Apenas esse ano, armadilhas colocadas pela USGS capturaram mais de 900 teiús próximo ao Parque Nacional Everglades no sul da Flórida. Mas de acordo com Adams, não há sinal de diminuição dos números de teiús na região. Antes da USGS revisar os planos de remoção dos teiús, a instituição precisa aprender mais sobre a espécie que vive nas clareiras. Para isso, eles identificaram os lagartos por rádio frequência e estão rastreando seus hábitos.
Na Geórgia, biólogos do estado estão trabalhando para capturar teiús-gigantes nos municípios de Toombs e Tattnall, a oeste de Savannah, e relatam que estão encontrando um menor número de animais. Daniel Sollenberger, herpetólogo no Departamento de Recursos Naturais da Geórgia, diz que o estado pode ter solucionado o problema dos teiús a tempo.
“Já os estamos capturando há uns dois anos”, diz Sollenberger. “Trouxemos cerca de uma dúzia no ano passado e mais meia dúzia neste ano. Pode ser que exista uma menor ocorrência deles agora, pelo menos naquele local.”
Parte da solução do estado da Geórgia tem sido envolver seus moradores em campanhas de conscientização, incentivando-os a relatar teiús caso os avistem. A Georgia Reptile Society possui uma Força-Tarefa de Teiús, para a qual os moradores podem enviar fotos de animais que se parecem com teiús para identificação e confirmação. Após identificar se o animal se trata de fato de um teiú, os voluntários da sociedade capturam o animal e o levam para uma instalação de resgate. Depois disso, são doados a pessoas que querem criá-los como animais de estimação.
“Fazemos tudo o que podemos para pegar os animais, capturá-los e encontrar um lar para eles”, conclui Justyne Lobello, presidente da Georgia Reptile Society.
“Queremos ajudar a tirá-los de seu habitat da forma mais humana possível. O que ajuda é termos uma longa lista de espera de pessoas que querem adotá-los como animais de estimação.”

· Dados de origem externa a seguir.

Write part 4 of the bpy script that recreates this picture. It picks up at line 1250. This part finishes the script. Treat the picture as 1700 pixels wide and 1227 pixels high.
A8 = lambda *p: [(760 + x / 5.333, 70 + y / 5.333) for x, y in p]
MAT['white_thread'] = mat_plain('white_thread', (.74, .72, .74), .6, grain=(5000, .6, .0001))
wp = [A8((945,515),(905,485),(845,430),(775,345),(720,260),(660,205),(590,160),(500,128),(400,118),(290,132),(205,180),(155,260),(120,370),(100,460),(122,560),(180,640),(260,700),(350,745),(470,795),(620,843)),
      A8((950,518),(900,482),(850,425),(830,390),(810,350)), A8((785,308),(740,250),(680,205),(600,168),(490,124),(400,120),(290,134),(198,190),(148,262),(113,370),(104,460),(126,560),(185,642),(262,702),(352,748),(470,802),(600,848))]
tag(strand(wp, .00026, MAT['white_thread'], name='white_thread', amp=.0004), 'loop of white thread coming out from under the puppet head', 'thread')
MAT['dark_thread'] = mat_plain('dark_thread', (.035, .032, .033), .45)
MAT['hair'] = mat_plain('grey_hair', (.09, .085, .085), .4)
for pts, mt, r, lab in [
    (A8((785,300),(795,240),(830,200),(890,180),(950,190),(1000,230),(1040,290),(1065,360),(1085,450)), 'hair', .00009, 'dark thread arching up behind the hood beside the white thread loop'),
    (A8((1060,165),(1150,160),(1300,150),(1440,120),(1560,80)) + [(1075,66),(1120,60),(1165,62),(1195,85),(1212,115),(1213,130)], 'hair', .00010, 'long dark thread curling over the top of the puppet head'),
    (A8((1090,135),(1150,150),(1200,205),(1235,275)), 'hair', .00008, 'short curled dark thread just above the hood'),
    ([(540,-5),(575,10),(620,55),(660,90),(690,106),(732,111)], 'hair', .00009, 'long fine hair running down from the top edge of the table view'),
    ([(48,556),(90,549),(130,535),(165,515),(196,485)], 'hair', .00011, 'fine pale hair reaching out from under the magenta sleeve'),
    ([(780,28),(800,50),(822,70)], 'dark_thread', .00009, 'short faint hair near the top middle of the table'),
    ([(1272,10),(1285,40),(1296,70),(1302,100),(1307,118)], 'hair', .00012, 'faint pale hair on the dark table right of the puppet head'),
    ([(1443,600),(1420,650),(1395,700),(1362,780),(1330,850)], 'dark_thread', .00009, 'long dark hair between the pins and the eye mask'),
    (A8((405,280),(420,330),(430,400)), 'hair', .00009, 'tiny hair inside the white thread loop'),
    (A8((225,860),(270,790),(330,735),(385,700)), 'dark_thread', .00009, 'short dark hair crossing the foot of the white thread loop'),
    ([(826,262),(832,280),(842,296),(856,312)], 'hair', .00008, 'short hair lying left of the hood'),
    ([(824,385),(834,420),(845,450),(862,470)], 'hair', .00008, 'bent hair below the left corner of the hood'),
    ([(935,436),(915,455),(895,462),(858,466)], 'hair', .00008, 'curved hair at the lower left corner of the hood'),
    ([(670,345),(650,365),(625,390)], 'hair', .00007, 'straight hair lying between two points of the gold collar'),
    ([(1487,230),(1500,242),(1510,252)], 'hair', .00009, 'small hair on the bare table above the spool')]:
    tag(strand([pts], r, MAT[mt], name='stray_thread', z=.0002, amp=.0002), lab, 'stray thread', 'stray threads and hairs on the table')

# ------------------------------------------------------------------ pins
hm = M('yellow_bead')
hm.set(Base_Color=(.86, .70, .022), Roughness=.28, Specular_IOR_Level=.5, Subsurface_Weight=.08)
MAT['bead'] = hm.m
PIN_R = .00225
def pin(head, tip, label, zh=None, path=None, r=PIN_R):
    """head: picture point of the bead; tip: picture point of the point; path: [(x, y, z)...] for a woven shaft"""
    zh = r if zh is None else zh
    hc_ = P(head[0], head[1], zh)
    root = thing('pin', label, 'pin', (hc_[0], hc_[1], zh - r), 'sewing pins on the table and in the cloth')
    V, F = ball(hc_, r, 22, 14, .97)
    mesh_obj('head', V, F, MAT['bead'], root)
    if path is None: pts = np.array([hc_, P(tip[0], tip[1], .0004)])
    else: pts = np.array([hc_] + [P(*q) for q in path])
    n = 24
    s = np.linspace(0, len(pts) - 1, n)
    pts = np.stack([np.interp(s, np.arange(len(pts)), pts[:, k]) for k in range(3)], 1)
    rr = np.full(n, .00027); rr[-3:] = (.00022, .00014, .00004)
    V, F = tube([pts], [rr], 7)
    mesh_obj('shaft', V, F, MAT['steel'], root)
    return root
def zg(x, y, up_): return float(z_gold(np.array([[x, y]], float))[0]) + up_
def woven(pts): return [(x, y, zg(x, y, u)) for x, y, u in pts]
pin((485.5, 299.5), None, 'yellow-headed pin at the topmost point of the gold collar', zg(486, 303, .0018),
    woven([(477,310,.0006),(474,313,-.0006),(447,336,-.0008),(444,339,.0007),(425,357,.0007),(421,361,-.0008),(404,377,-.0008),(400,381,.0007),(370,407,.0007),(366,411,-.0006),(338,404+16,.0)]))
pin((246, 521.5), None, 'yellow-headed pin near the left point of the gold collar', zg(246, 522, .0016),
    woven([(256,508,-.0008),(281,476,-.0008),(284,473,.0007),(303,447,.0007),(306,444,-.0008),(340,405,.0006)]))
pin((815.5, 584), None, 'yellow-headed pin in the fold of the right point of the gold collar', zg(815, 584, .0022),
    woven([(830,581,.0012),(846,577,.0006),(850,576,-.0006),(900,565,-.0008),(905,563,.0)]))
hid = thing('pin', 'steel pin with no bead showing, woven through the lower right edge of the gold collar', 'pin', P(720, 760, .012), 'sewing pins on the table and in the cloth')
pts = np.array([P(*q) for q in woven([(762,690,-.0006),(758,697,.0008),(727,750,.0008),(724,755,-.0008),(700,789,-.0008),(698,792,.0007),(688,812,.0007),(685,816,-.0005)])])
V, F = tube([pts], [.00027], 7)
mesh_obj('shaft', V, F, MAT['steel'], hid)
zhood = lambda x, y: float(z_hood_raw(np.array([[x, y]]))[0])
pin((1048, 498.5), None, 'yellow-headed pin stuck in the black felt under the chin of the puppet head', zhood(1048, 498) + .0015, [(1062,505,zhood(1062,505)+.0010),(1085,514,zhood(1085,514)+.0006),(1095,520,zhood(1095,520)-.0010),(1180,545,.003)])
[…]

Entretanto, a melhor forma de solucionar o problema é, em primeiro lugar, evitar que se espalhem na natureza, reiteram especialistas. Alguns estados como o Alabama aprovaram leis proibindo a importação desses animais, e outros estados podem seguir esse exemplo. Enquanto isso, alguns biólogos alertam contra a posse desses animais.